Zum Raises $100M from TPG at $1.7B Valuation to Expand AI-Powered School Transportation Platform
Funding Details
$100M
Zum didn’t ask for attention. It earned it the hard way, buried in the logistics of getting kids to school on time in a system most people only notice when it breaks. Ritu Narayan saw a broken system up close and decided not to complain about the ride, but to rebuild the route. What started as a scrappy solution for working families turned into a full-blown operating system for student mobility. Now Zum just pulled in $100M from TPG’s Rise Funds, landing at a $1.7B valuation. That is not just capital, that is conviction. Big nod to Ritu Narayan and Abhishek Garg for turning what most people overlook into infrastructure that actually matters.
Let’s talk about what they are really building. This is not buses and clipboards. This is Zum CMX, a connected mobility experience that treats transportation like a living, breathing network. Routes that think. Fleets that talk. Parents who know exactly where their kid is without playing detective at 7:42 in the morning. Over 4,000 schools across 14 states are already plugged in, and Zum hit adjusted EBITDA breakeven before this round. Translation for the casual observer: this thing is not just scaling, it is disciplined.
TPG does not write nine-figure checks for vibes.
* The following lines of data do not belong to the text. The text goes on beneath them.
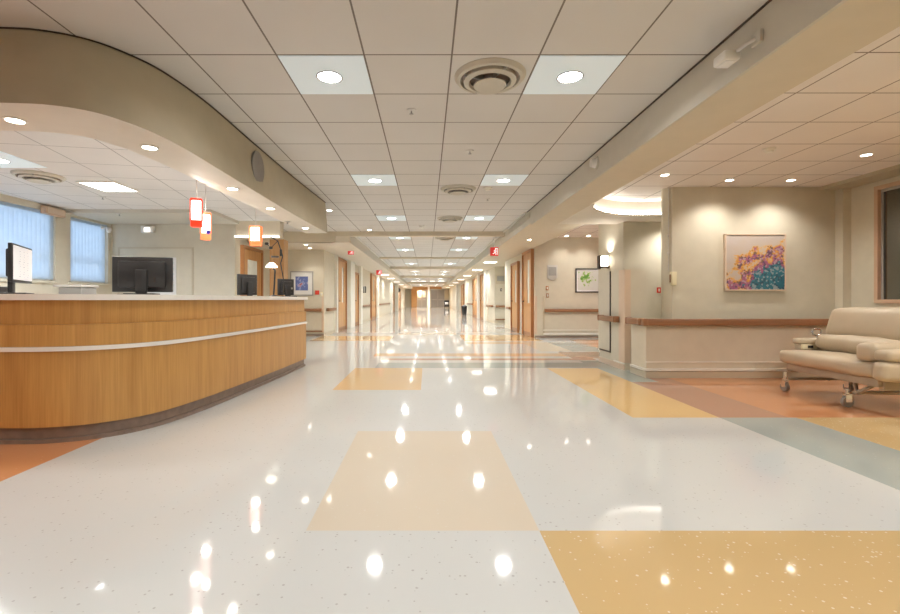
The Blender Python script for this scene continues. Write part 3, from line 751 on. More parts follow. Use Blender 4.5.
# sensor box on the right bulkhead
t = thing('motion_sensor', 'white sensor box on a bracket on the right bulkhead face', 'sensor')
bm = bmesh.new(); rb(bm, 1.925, 1.949, 2.66, 2.74, 2.545, 2.62, .006); obj('bracket', bm, M['fascia'], t)
bm = bmesh.new(); tube(bm, [(1.93, 2.70, 2.58), (1.90, 2.74, 2.57), (1.87, 2.80, 2.55)], .012); obj('arm', bm, M['steel'], t)
bm = bmesh.new(); rb(bm, 1.80, 1.90, 2.78, 2.90, 2.505, 2.565, .012, 2); obj('housing', bm, M['plast'], t)
bm = bmesh.new(); bx(bm, 1.815, 1.885, 2.795, 2.885, 2.500, 2.5045); obj('lens', bm, M['paper'], t)
rebase(t, (1.949, 2.7, 2.58))
t = thing('wall_speaker', 'round white speaker on the right bulkhead face beyond the sensor box', 'speaker')
bm = bmesh.new(); cyl(bm, (1.94, 5.28, 2.62), .075, .02, 22, 'x'); obj('plate', bm, M['fascia'], t)
bm = bmesh.new(); cyl(bm, (1.905, 5.28, 2.615), .045, .05, 18, 'x', .058); obj('horn', bm, M['plast'], t)
rebase(t, (1.95, 5.28, 2.62))
bm = bmesh.new(); cyl(bm, (-1.862, 5.06, 2.50), .175, .02, 32, 'x', .175)
o = obj('round_plate', bm, M['rubber']); tag(o, 'round grey cover plate on the curved left bulkhead', 'cover plate')
# linear grille in the right fascia
bm = bmesh.new()
bx(bm, 1.935, 1.952, 8.7, 10.9, 2.60, 2.70)
for i in range(5): bx(bm, 1.928, 1.935, 8.72, 10.88, 2.612 + i * .018, 2.620 + i * .018)
o = obj('linear_grille', bm, M['fascia']); tag(o, 'long slotted air grille in the right bulkhead before the red sign', 'air grille')

# ------------------------------------------------------------------ wall items (local: face towards -Y, wall plane y=0)
def handrail(L):
    t = thing('handrail', 'x', 'handrail')
    bm = bmesh.new(); rb(bm, -L / 2, L / 2, -.095, -.045, .705, .795, .016, 3); obj('rail', bm, M['rail'], t)
    for s in (-1, 1):
        bm = bmesh.new(); rb(bm, s * L / 2 - .035, s * L / 2 + .035, -.097, -.002, .703, .797, .014, 3); obj('end_return', bm, M['rail'], t)
    bm = bmesh.new(); bx(bm, -L / 2 + .05, L / 2 - .05, -.045, -.002, .72, .775); obj('backing_strip', bm, M['dark'], t)
    return t
def rail_at(L, loc, rz, lab):
    t = handrail(L); t['label'] = lab; t.location = loc; t.rotation_euler = (0, 0, rz)
rail_at(3.12, (4.455, 6.17, 0), 0, 'long brown handrail on the low wall beneath the flower painting')
rail_at(.38, (2.94, 6.40, 0), RW, 'short brown handrail on the end of the low wall')
rail_at(.60, (2.92, 7.30, 0), RW, 'short brown handrail on the pier below the wall lamp')
rail_at(2.6, (4.55, 12.6, 0), 0, 'brown handrail below the plant picture')
rail_at(1.35, (-3.72, 13.2, 0), 0, 'brown handrail below the blue picture')
rail_at(.42, (3.22, 20.0, 0), 0, 'short brown handrail on the distant wall stub with a plaque, right side')
for y0, y1, lab in ((13.5, 14.5, 'brown handrail left of the first wooden door on the left corridor wall'), (20.3, 23.3, 'brown handrail between second and third wooden doors on the left'), (28, 36, 'long distant brown handrail on the left corridor wall')):
    rail_at(y1 - y0, (-2.95, (y0 + y1) / 2, 0), LW, lab)
for y0, y1, lab in ((16.1, 16.6, 'short brown handrail beside the narrow wooden door on the right'), (20.5, 22.2, 'brown handrail just past the wall stub on the right'), (29.5, 33, 'distant brown handrail on the right corridor wall')):
    rail_at(y1 - y0, (2.95, (y0 + y1) / 2, 0), RW, lab)
def door(label, w=.95, h=2.13, wide_glass=False):
    t = thing('door', label, 'door')
    bm = bmesh.new(); c = .07
    for s in (-1, 1): bx(bm, s * (w / 2 + c / 2) - c / 2, s * (w / 2 + c / 2) + c / 2, -.085, -.001, 0, h + c)
    bx(bm, -w / 2, w / 2, -.085, -.001, h, h + c); obj('door_frame', bm, M['frame_w'], t)
    bm = bmesh.new(); g = (-w * .02, w * .24, .95, h - .2) if not wide_glass else (-w * .28, w * .28, 1.0, h - .25)
    for b in ((-w / 2 + .004, g[0], .008, h - .004), (g[1], w / 2 - .004, .008, h - .004), (g[0], g[1], .008, g[2]), (g[0], g[1], g[3], h - .004)): bx(bm, b[0], b[1], -.05, -.006, b[2], b[3])
    lf = obj('door_leaf', bm, M['door'], t)
    bm = bmesh.new(); bx(bm, g[0] + .002, g[1] - .002, -.036, -.020, g[2] + .002, g[3] - .002); obj('vision_pane', bm, M['glass_d'], lf)
    bm = bmesh.new(); cyl(bm, (-w / 2 + .08, -.06, 1.0), .026, .018, 14, 'y'); tube(bm, [(-w / 2 + .08, -.06, 1.0), (-w / 2 + .08, -.10, 1.0), (-w / 2 + .2, -.10, 1.0)], .011); obj('door_handle', bm, M['dark'], lf)
    bm = bmesh.new(); bx(bm, -w / 2 + .02, w / 2 - .02, -.053, -.0501, .02, .12); obj('kick_plate', bm, M['rail'], lf)
    return t
for y, w, h, lab in ((15.7, 1.45, 2.36, 'first and tallest wooden door with a narrow glass on the left corridor wall'), (18.85, .95, 2.08, 'second wooden door on the left corridor wall, lower than the first'), (24.95, 2.0, 2.34, 'third wooden door on the left corridor wall, a wide pair before the white pilaster'),
                  (39.5, 2.6, 2.2, 'small distant wooden door on the left corridor wall'), (48, 4, 2.2, 'farthest dark wooden door on the left corridor wall')):
    d = door(lab, w, h); d.location = (-2.95, y, 0); d.rotation_euler = (0, 0, LW)
for y, w, h, lab in ((13.3, 1.1, 2.38, 'tall wooden door with a narrow glass beside the plant picture wall'), (15.2, 1.05, 2.2, 'narrow wooden door beyond the tall one on the right corridor wall'), (24.2, 1.4, 2.3, 'distant wooden door past the wall stub on the right'), (27.6, 2.6, 2.25, 'farther wooden door with a lit glass on the right corridor wall'), (37.5, 2.4, 2.2, 'small distant wooden door before the last pilaster on the right corridor wall')):
    d = door(lab, w, h); d.location = (2.95, y, 0); d.rotation_euler = (0, 0, RW)
d = door('wooden door with a glazed window behind the amber pendant', 1.2, 2.3, True); d.location = (-4.5, 11.75, 0); d.rotation_euler = (0, 0, LW)
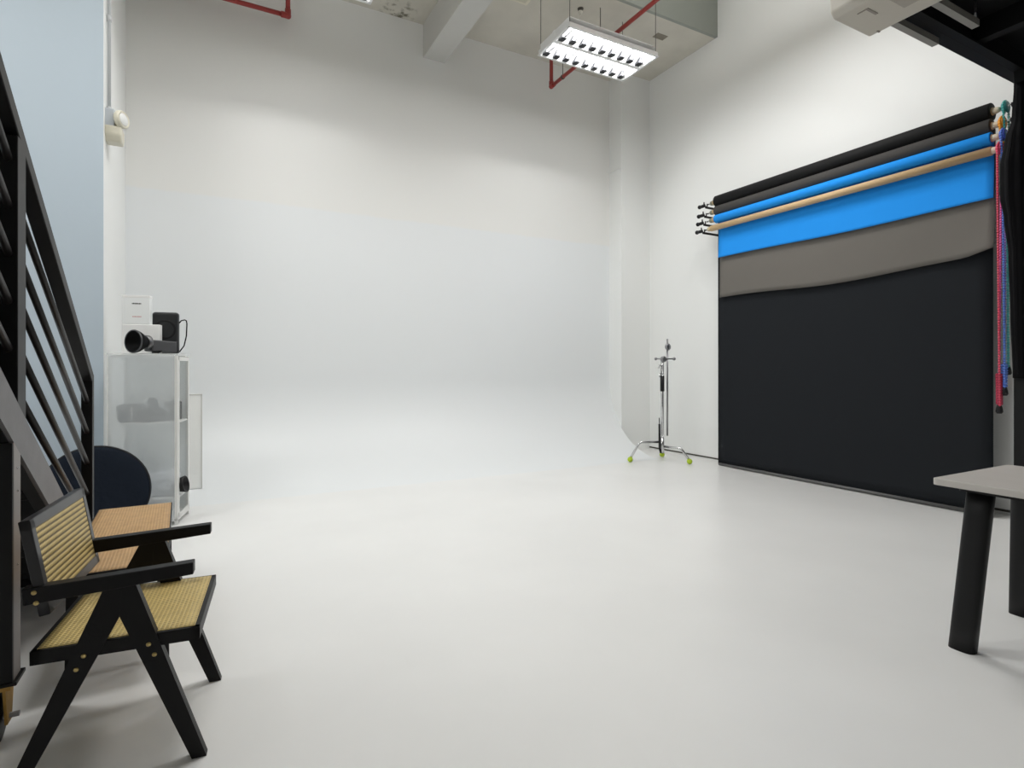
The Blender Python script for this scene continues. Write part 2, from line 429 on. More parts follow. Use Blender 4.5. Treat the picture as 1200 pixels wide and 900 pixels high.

The Rise Funds lean into impact with teeth, and Zum fits that profile clean. A $50B market hiding in plain sight, weighed down by legacy systems and inefficiencies, suddenly meets software, data, and electrification. That is how you turn yellow buses into green opportunities without making a speech about it.
There is a lesson here for anyone building in overlooked categories. You do not need to invent a new market when the old one is begging for intelligence. Zum did not chase hype. They chased friction, mapped it, and monetized the fix. Now the cap table gets stronger, Steve Ellis joins the board, and the runway gets longer.
And somewhere in all of this, a school district runs smoother, a parent breathes easier, and a system that used to lag behind finally catches a signal. That is how quiet revolutions look before everyone else calls them obvious.